A few pages later, I said, "Ohhhh, now I get it, this is just like that movie where Jennifer Aniston wears fake scars and doesn't have on any make-up after an accident…" Nope, wrong again. As before, the slight similarity in a single element of the story was there, but absolutely nothing else. Again, this was unique.

Go Sophie Littlefield! I'd never heard of her, but I realized I'd met a new writer I respected. I picked up the book more and more, loving it more and more. I loved Maris, I loved Ron, I was thinking I was going to get to know Deb, and Pet, and Norris, and George... Calla's beautiful name was straight from its lily, Karl was complex and so far believable. I found some inconsistent paragraphs, some wrongly-described timelines, some errors of setting, but I was reading an uncorrected proof copy (which I was given by the publisher in exchange for this review). Maybe the editor will have caught those. I barely cared, continuing to read and read…

…and it got better. Right when I thought I knew everything, there was another surprise. And then right when I thought there were no more surprises, there was another one. This book was an eternal pleasure with every paragraph, aside from the fact that it's about a LOT of rotten stuff, namely loss and grief and, as the title would suggest, guilt. It's not an easy read, emotionally. But it's a TRUE read, a REAL read.

Until it isn't.

So apparently someone pushed Sophie Littlefield off the same bridge she saves one of her characters from, because someone who might be Soppy Evensmallerfield took over. What were subtle characters became totally bland and one-dimensional and simply walked around speaking lines randomly with no believability whatsoever. Even a few throwaways were introduced, and I have no idea why. There is no earthly reason for a few of the characters to exist, but it's like they were even more bored by the story they were in, so they wandered to this one, looking for the party. They were disappointed here too. EVERYONE DISSOLVED INTO STEREOTYPE and even that's almost a compliment, since they weren't even interesting enough to BE a stereotype anymore.

Everything started to suck. And I, yes me, yes your judgmental reviewer, I DOCKED A STAR.

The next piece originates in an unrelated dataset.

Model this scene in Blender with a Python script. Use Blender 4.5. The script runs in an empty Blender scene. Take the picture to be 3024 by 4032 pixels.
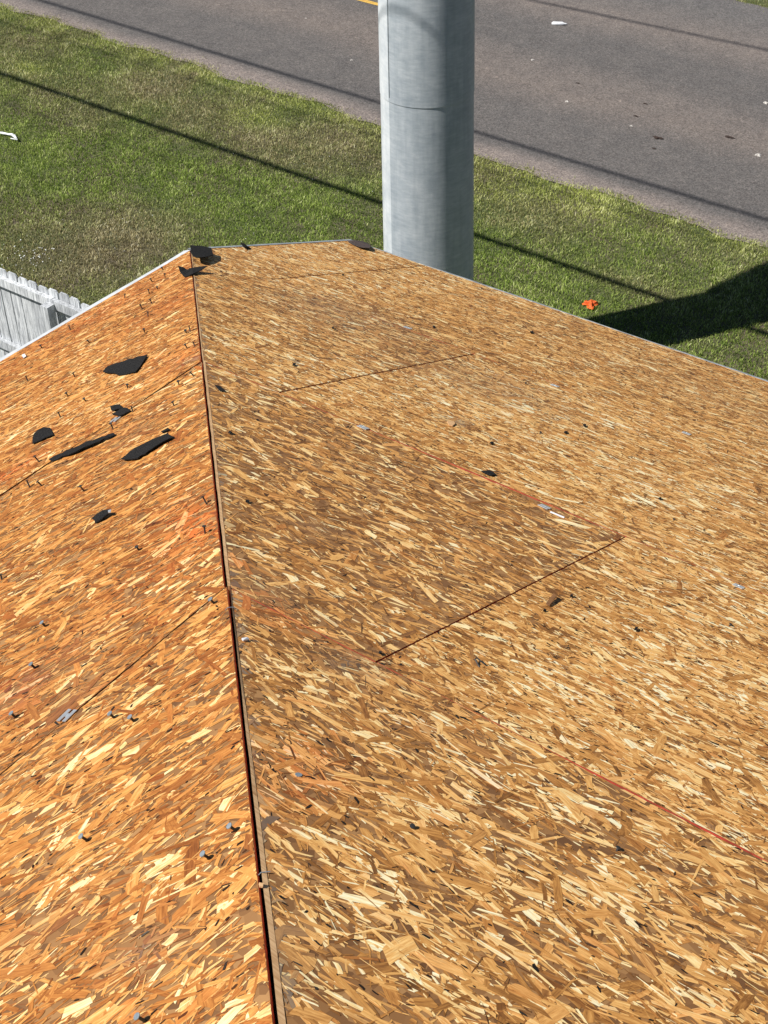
import bpy, bmesh, math, random
import numpy as np
from mathutils import Vector, Matrix
random.seed(7); rng = np.random.default_rng(11)
scene = bpy.context.scene
col = scene.collection

# ---------------------------------------------------------------- camera
CAM = np.array([-3.84281, -3.84651, 2.86974]); YAW, PITCH, ROLL, FPX = 0.935245, 0.678241, -0.013829, 5486.1
TH = 0.376887; CT, ST = math.cos(TH), math.sin(TH)
def cam_axes():
    cy, sy = math.cos(YAW), math.sin(YAW); cp, sp = math.cos(PITCH), math.sin(PITCH)
    F = np.array([sy*cp, cy*cp, -sp]); R = np.array([cy, -sy, 0.]); U = np.cross(R, F)
    cr, sr = math.cos(ROLL), math.sin(ROLL)
    return R*cr+U*sr, -R*sr+U*cr, F
RA, UA, FA = cam_axes()
cd = bpy.data.cameras.new('camera'); cam = bpy.data.objects.new('camera', cd); col.objects.link(cam)
cam.matrix_world = Matrix(((RA[0], UA[0], -FA[0], CAM[0]), (RA[1], UA[1], -FA[1], CAM[1]), (RA[2], UA[2], -FA[2], CAM[2]), (0, 0, 0, 1)))
cd.sensor_fit = 'VERTICAL'; cd.sensor_height = 36; cd.sensor_width = 27
cd.lens = 36*FPX/4032; cd.clip_start = .05; cd.clip_end = 2000
scene.camera = cam

# ---------------------------------------------------------------- sky, sun, exposure
SUN_AZ, SUN_EL = math.radians(302.8), math.radians(51)
w = bpy.data.worlds.new('World'); scene.world = w; w.use_nodes = True
nt = w.node_tree; bg = nt.nodes['Background']
sky = nt.nodes.new('ShaderNodeTexSky'); sky.sky_type = 'NISHITA'; sky.sun_disc = False
sky.sun_elevation = SUN_EL; sky.sun_rotation = SUN_AZ; sky.air_density = .75; sky.dust_density = .2; sky.ozone_density = 1.4
nt.links.new(sky.outputs[0], bg.inputs[0]); bg.inputs[1].default_value = .05
ld = bpy.data.lights.new('sun', 'SUN'); ld.energy = 5.0; ld.angle = math.radians(.5); ld.color = (1, .965, .91)
sun = bpy.data.objects.new('sun', ld); col.objects.link(sun)
S = Vector((math.sin(SUN_AZ)*math.cos(SUN_EL), math.cos(SUN_AZ)*math.cos(SUN_EL), math.sin(SUN_EL)))
sun.rotation_euler = S.to_track_quat('Z', 'Y').to_euler()
vs = scene.view_settings; vs.view_transform = 'Standard'; vs.look = 'None'; vs.exposure = .32; vs.gamma = 1; vs.use_curve_mapping = False

# ---------------------------------------------------------------- geometry of the place
GZ = -5.4                                     # ground level; the corner of the left eave is the origin
ROW = 1.22
def ray(px): return FA+RA*(px[0]-1512)/FPX-UA*(px[1]-2016)/FPX
def ground(px, z=GZ):
    d = ray(px); k = (z-CAM[2])/d[2]; return Vector(CAM+k*d)
def roof_pt(px, side, lift=0.):
    n = np.array([ST, 0, CT]) if side == 'R' else np.array([0, ST, CT])
    d = ray(px); k = (lift-CAM@n)/(d@n); return Vector(CAM+k*d)
def face_xyz(side, t, v, h=0.):               # t along the eave, v up the slope, h off the surface
    if side == 'R': return np.stack([-v*CT+h*ST, t, v*ST+h*CT], -1)
    return np.stack([t, -v*CT+h*ST, v*ST+h*CT], -1)
def face_tv(p, side):
    return (p[1], p[2]/ST) if side == 'R' else (p[0], p[2]/ST)
def nrm(side): return Vector((ST, 0, CT)) if side == 'R' else Vector((0, ST, CT))

# ---------------------------------------------------------------- helpers
def tag(o, label=None, cat=None, group=None, kind=None):
    if label: o['label'] = label
    if cat: o['category'] = cat
    if group: o['group'] = group
    if kind: o['kind'] = kind
    return o
def empty(name, loc=(0, 0, 0)):
    o = bpy.data.objects.new(name, None); o.location = loc; o.empty_display_size = .2; col.objects.link(o); return o
def link(name, me, mats, parent=None, smooth=False):
    o = bpy.data.objects.new(name, me); col.objects.link(o)
    for m in (mats if isinstance(mats, (list, tuple)) else [mats]): me.materials.append(m)
    if parent:
        o.parent = parent; o.matrix_parent_inverse = Matrix.Identity(4)
        q = parent; off = Vector((0, 0, 0))
        while q: off += q.location; q = q.parent
        me.transform(Matrix.Translation(-off))
    if smooth: me.polygons.foreach_set('use_smooth', [True]*len(me.polygons))
    return o
def bm_obj(name, bm, mats, parent=None, smooth=False):
    me = bpy.data.meshes.new(name); bm.normal_update(); bm.to_mesh(me); bm.free()
    return link(name, me, mats, parent, smooth)
def center_origin(o):                         # move a top-level mesh's origin to its own base
    me = o.data; n = len(me.vertices); a = np.empty(n*3); me.vertices.foreach_get('co', a); a = a.reshape(-1, 3)
    c = Vector(((a[:, 0].min()+a[:, 0].max())/2, (a[:, 1].min()+a[:, 1].max())/2, a[:, 2].min()))
    me.transform(Matrix.Translation(-c)); o.location = c
def box(bm, lo, hi, M=None):
    vs_ = [bm.verts.new((x, y, z)) for x in (lo[0], hi[0]) for y in (lo[1], hi[1]) for z in (lo[2], hi[2])]
    if M:
        for v in vs_: v.co = M @ v.co
    for f in ((0, 1, 3, 2), (4, 6, 7, 5), (0, 4, 5, 1), (2, 3, 7, 6), (0, 2, 6, 4), (1, 5, 7, 3)):
        bm.faces.new([vs_[i] for i in f])
    return vs_
def tube(bm, pts, r, n=8, caps=True, mat=0):
    rings = []
    for i, p in enumerate(pts):
        p = Vector(p); a = Vector(pts[max(i-1, 0)]); b = Vector(pts[min(i+1, len(pts)-1)])
        d = (b-a).normalized(); x = d.orthogonal().normalized() if i == 0 else (x-d*x.dot(d)).normalized()
        y = d.cross(x); rr = r[i] if isinstance(r, (list, tuple)) else r
        rings.append([bm.verts.new(p+(x*math.cos(2*math.pi*k/n)+y*math.sin(2*math.pi*k/n))*rr) for k in range(n)])
    for a, b in zip(rings, rings[1:]):
        for k in range(n):
            f = bm.faces.new((a[k], a[(k+1) % n], b[(k+1) % n], b[k])); f.material_index = mat
    if caps:
        bm.faces.new(rings[0][::-1]).material_index = mat; bm.faces.new(rings[-1]).material_index = mat

# ---------------------------------------------------------------- materials
def material(name, rough=.7, metal=0.):
    m = bpy.data.materials.new(name); m.use_nodes = True
    b = m.node_tree.nodes['Principled BSDF']; b.inputs['Roughness'].default_value = rough; b.inputs['Metallic'].default_value = metal
    return m, m.node_tree, b
def node(nt, t, **k):
    n = nt.nodes.new(t)
    for a, v in k.items(): setattr(n, a, v)
    return n
def ramp(nt, fac, stops, interp='LINEAR'):
    r = node(nt, 'ShaderNodeValToRGB'); cr = r.color_ramp; cr.interpolation = interp
    while len(cr.elements) < len(stops): cr.elements.new(.5)
    for e, (p, c) in zip(cr.elements, stops):
        e.position = p; e.color = (*c, 1) if len(c) == 3 else c
    nt.links.new(fac, r.inputs[0]); return r.outputs[0]
def noise(nt, scale, detail=4, vec=None, rough=.5, dist=0.):
    n = node(nt, 'ShaderNodeTexNoise'); n.inputs['Scale'].default_value = scale; n.inputs['Detail'].default_value = detail
    n.inputs['Roughness'].default_value = rough; n.inputs['Distortion'].default_value = dist
    if vec is not None: nt.links.new(vec, n.inputs['Vector'])
    return n.outputs['Fac']
def coord(nt, scale=None, kind='Object', rot=None):
    tc = node(nt, 'ShaderNodeTexCoord').outputs[kind]
    if scale is None and rot is None: return tc
    mp = node(nt, 'ShaderNodeMapping')
    if scale: mp.inputs['Scale'].default_value = scale
    if rot: mp.inputs['Rotation'].default_value = rot
    nt.links.new(tc, mp.inputs['Vector']); return mp.outputs[0]
def geo_pos(nt): return node(nt, 'ShaderNodeNewGeometry').outputs['Position']
def mix(nt, fac, a, b, mode='MIX'):
    m = node(nt, 'ShaderNodeMix', data_type='RGBA', blend_type=mode)
    for s, v in ((m.inputs[0], fac), (m.inputs[6], a), (m.inputs[7], b)):
        if hasattr(v, 'links') or hasattr(v, 'is_linked'): nt.links.new(v, s)
        elif isinstance(v, (int, float)): s.default_value = v
        else: s.default_value = (*v, 1)
    return m.outputs[2]
def bump(nt, h, b, strength=.4, dist=.002):
    n = node(nt, 'ShaderNodeBump'); n.inputs['Strength'].default_value = strength; n.inputs['Distance'].default_value = dist
    nt.links.new(h, n.inputs['Height']); nt.links.new(n.outputs[0], b.inputs['Normal'])
def attr(nt, name):
    return node(nt, 'ShaderNodeAttribute', attribute_name=name)

def mat_strand(name, stops, redc, rough=.55):
    m, nt, b = material(name, rough)
    a = attr(nt, 'tone')
    uv = node(nt, 'ShaderNodeUVMap', uv_map='grain').outputs[0]
    mp0 = node(nt, 'ShaderNodeMapping'); mp0.inputs['Scale'].default_value = (30, 170, 1); nt.links.new(uv, mp0.inputs['Vector'])
    w0 = node(nt, 'ShaderNodeMath', operation='MULTIPLY_ADD'); nt.links.new(noise(nt, 1, 4, mp0.outputs[0], .7, .3), w0.inputs[0]); w0.inputs[1].default_value = .62; w0.inputs[2].default_value = -.31
    ad = node(nt, 'ShaderNodeMath', operation='ADD'); ad.use_clamp = True; nt.links.new(a.outputs['Fac'], ad.inputs[0])
    ml = node(nt, 'ShaderNodeMath', operation='MULTIPLY'); mr_ = node(nt, 'ShaderNodeMapRange'); nt.links.new(a.outputs['Fac'], mr_.inputs[0]); mr_.inputs[1].default_value = .06; mr_.inputs[2].default_value = .2
    nt.links.new(w0.outputs[0], ml.inputs[0]); nt.links.new(mr_.outputs[0], ml.inputs[1]); nt.links.new(ml.outputs[0], ad.inputs[1])
    base = ramp(nt, ad.outputs[0], stops)
    mp = node(nt, 'ShaderNodeMapping'); mp.inputs['Scale'].default_value = (16, 300, 1); nt.links.new(uv, mp.inputs['Vector'])
    g = noise(nt, 1, 3, mp.outputs[0], .65)
    gr = ramp(nt, g, [(.30, (.50, .40, .32)), (.47, (.88, .84, .8)), (.6, (1, 1, 1)), (.75, (1.15, 1.16, 1.18))])
    c = mix(nt, .8, base, gr, 'MULTIPLY')
    s = attr(nt, 'stain'); c = mix(nt, s.outputs['Fac'], c, mix(nt, 1., c, redc, 'MULTIPLY'))
    gm = attr(nt, 'grime'); c = mix(nt, gm.outputs['Fac'], c, (.17, .145, .115))
    nt.links.new(c, b.inputs['Base Color']); bump(nt, g, b, .35, .0006)
    b.inputs['Specular IOR Level'].default_value = .3
    return m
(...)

Take that, Soppy Evensmallerfield! That's what you get for hijacking a good writer's story! It was actually GOING somewhere, VALIDATING life's hardest emotions, CREATING worlds in my head, and then it fell off the rails. And not even in a grand, light-em-up kind of way, like how all of Stephen King's books can be good until he decides he hasn't quite shocked you enough, so he has the bad guy wrenching off his protagonist's breast with a can opener (totally happened – read "Lisey's Story") and you're like REALLY?! No, this just kind of fell asleep at the wheel and drifted gently and disappointingly into a field, where it ended. The characters stood around like wooden marionettes while the off-stage lighting crew hollered their lines unconvincingly, yanked a few strings to make the limbs move in an approximation of lifelike-ness, then went to the bar for a drink since no one was in the audience anymore.

It's enough to make me dock lots of stars, but I have to remember how much I loved it going in.

My recommendation? Read it or don't read it? That's a good question. I say:

Read it, get to the point where they're at the gala, close it, then email me and ask how it ends. I'll tell you in a single sentence, and you can save yourself the disappointment of limping your way towards it yourself.

Rating: 4/5 Stars


  1. Wow, so torn on whether I should read this book or not after your review. I hate to put the time in if it is going to fall to pieces. Well written review though.

  2. Oh man. :( That sucks. Great review though :) Thanks for sharing!

  3. I really would suggest that you read it, if you're on the fence. I'm a tough critic, and you may find yourself more satisfied with the march towards an ending than I was. The first half, 2/3 really, is worth the effort, and by then, well you're hooked!